Plus en « prises » avec la ruralité
La Spl commercialise un réseau d’initiative public construit dans les territoires où les grands opérateurs privés se refusent à faire des travaux à cause de coûts de construction trop élevés. « Forcément, avec 7 départements, Nouvelle-Aquitaine THD représente un véritable poids commercial pour Bouygues Télécom, Free, Orange, SFR et les opérateurs alternatifs. Le particulier, lui, passe directement son contrat avec l’opérateur. Mais, en amont, ce dernier aura signé avec nous pour pouvoir proposer ses services sur le réseau ». Ainsi, l’opérateur loue le réseau public fibre à la Spl. Le particulier paie son abonnement à l’opérateur, qui reverse une part à la Spl qui, à son tour, paie ses prestataires techniques et finance le reste du déploiement. « C’est un modèle économique qui fonctionne parce qu’avec 40 000 prises potentielles, un opérateur privé n’ira pas commercialiser dans un département rural. En revanche, fort des 700 000 prises que nous aurons à terme, nous aiguisons l’appétit des opérateurs, qui ont d’ailleurs signé avec nous », explique Gabriel Goudy. Les premières prises ont été livrées fin 2018.
Spl BFC Numérique au service des départements constructeurs
La même démarche prévaut pour la Spl BFC (ndlr, Bourgogne-Franche-Comté) Numérique, créée en 2016. « Chacun des 5 départements (Côte-d’Or, Saône-et-Loire, Nièvre, Yonne et Jura) a décidé de construire son réseaux FttH (Fibre jusqu’à domicile) et de se regrouper afin d’optimiser l’exploitation et la commercialisation des 5 RIP », indique Christian Carrière, le directeur général. « Ils nous délèguent la gestion de leur réseau de fibre et de sa commercialisation ».
Le haut débit conditionne le développement de nos territoires. Ce n’est plus un outil mais une nécessité, indispensable pour garder nos emplois et en attirer d’autres.
En février 2018, André Accary, président de la Spl Bourgogne-Franche-Comté Numérique, et Stéphane Richard, PDG d’Orange, ont signé un contrat d’affermage de 15 ans entre la Spl et Orange. « Le numérique est l’affaire de tous, et particulièrement des départements ruraux. Le haut débit conditionne le développement de nos territoires. Ce n’est plus un outil mais une nécessité, indispensable pour garder nos emplois et en attirer d’autres. C’est avec un débit plus élevé que nous serons capables de faciliter le quotidien de chacun », avait alors déclaré le président de la Spl.

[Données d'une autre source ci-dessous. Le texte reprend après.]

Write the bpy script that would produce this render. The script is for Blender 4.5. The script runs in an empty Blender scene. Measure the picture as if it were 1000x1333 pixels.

Orange a été désigné pour assurer la prestation d’exploitation technique et commerciale des 388 000 nouvelles prises prévues à terme dans les 5 départements, avec 244 000 prises minimum garanties et 310 000 prévues à l’horizon 2022. 40 000 premières prises doivent être reprises en exploitation par la Spl et son prestataire d’ici fin 2019. Un déploiement indispensable aux territoires ruraux où les Epl jouent les facilitatrices.